## Recorded data:

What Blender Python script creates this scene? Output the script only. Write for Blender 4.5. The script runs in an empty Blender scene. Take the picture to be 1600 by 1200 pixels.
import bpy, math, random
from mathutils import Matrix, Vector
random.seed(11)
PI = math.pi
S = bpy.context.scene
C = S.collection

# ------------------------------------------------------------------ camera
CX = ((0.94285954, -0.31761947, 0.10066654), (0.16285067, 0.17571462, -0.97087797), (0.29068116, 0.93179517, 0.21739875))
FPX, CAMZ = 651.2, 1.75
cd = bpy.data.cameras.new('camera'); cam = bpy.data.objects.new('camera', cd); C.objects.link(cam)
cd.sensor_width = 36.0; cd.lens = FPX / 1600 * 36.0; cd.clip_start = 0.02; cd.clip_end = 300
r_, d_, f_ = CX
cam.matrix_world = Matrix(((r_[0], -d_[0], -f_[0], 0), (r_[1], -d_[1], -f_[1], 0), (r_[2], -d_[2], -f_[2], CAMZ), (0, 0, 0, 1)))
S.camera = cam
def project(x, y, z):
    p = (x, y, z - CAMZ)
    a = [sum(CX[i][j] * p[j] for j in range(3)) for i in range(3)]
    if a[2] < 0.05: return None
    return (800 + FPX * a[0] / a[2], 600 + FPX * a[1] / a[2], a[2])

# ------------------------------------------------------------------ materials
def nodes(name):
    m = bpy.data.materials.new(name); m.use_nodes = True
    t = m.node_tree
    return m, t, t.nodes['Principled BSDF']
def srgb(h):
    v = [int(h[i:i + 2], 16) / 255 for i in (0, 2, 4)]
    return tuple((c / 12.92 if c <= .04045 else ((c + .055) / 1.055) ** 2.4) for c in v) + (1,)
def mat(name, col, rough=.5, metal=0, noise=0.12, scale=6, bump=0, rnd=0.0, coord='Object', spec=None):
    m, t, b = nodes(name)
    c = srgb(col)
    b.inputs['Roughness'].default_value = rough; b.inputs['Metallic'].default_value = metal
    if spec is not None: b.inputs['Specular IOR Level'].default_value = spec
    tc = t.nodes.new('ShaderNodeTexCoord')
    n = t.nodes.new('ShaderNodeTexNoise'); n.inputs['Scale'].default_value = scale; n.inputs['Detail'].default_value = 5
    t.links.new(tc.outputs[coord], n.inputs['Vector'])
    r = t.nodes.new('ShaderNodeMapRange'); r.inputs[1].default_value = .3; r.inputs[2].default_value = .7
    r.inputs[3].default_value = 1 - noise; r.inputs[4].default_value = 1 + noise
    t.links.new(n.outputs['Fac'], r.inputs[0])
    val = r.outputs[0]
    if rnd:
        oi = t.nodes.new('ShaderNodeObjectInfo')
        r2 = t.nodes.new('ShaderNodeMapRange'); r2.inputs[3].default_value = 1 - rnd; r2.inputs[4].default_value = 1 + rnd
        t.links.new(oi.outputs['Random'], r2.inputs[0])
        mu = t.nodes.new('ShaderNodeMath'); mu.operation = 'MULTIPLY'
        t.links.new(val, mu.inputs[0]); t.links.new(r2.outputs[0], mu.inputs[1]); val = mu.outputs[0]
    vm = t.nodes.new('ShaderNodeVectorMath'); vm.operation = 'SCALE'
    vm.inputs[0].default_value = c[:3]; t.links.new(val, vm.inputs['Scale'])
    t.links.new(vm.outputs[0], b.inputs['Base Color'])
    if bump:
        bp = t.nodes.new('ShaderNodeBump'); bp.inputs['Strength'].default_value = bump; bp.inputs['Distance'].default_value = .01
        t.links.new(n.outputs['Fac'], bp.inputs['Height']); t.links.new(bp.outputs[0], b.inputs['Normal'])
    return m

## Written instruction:
Give the lines again, exactly as they stand, from the beginning of the data through the line with "return (800 +".

## Final result:
What Blender Python script creates this scene? Output the script only. Write for Blender 4.5. The script runs in an empty Blender scene. Take the picture to be 1600 by 1200 pixels.
import bpy, math, random
from mathutils import Matrix, Vector
random.seed(11)
PI = math.pi
S = bpy.context.scene
C = S.collection

# ------------------------------------------------------------------ camera
CX = ((0.94285954, -0.31761947, 0.10066654), (0.16285067, 0.17571462, -0.97087797), (0.29068116, 0.93179517, 0.21739875))
FPX, CAMZ = 651.2, 1.75
cd = bpy.data.cameras.new('camera'); cam = bpy.data.objects.new('camera', cd); C.objects.link(cam)
cd.sensor_width = 36.0; cd.lens = FPX / 1600 * 36.0; cd.clip_start = 0.02; cd.clip_end = 300
r_, d_, f_ = CX
cam.matrix_world = Matrix(((r_[0], -d_[0], -f_[0], 0), (r_[1], -d_[1], -f_[1], 0), (r_[2], -d_[2], -f_[2], CAMZ), (0, 0, 0, 1)))
S.camera = cam
def project(x, y, z):
    p = (x, y, z - CAMZ)
    a = [sum(CX[i][j] * p[j] for j in range(3)) for i in range(3)]
    if a[2] < 0.05: return None
    return (800 + FPX * a[0] / a[2], 600 + FPX * a[1] / a[2], a[2])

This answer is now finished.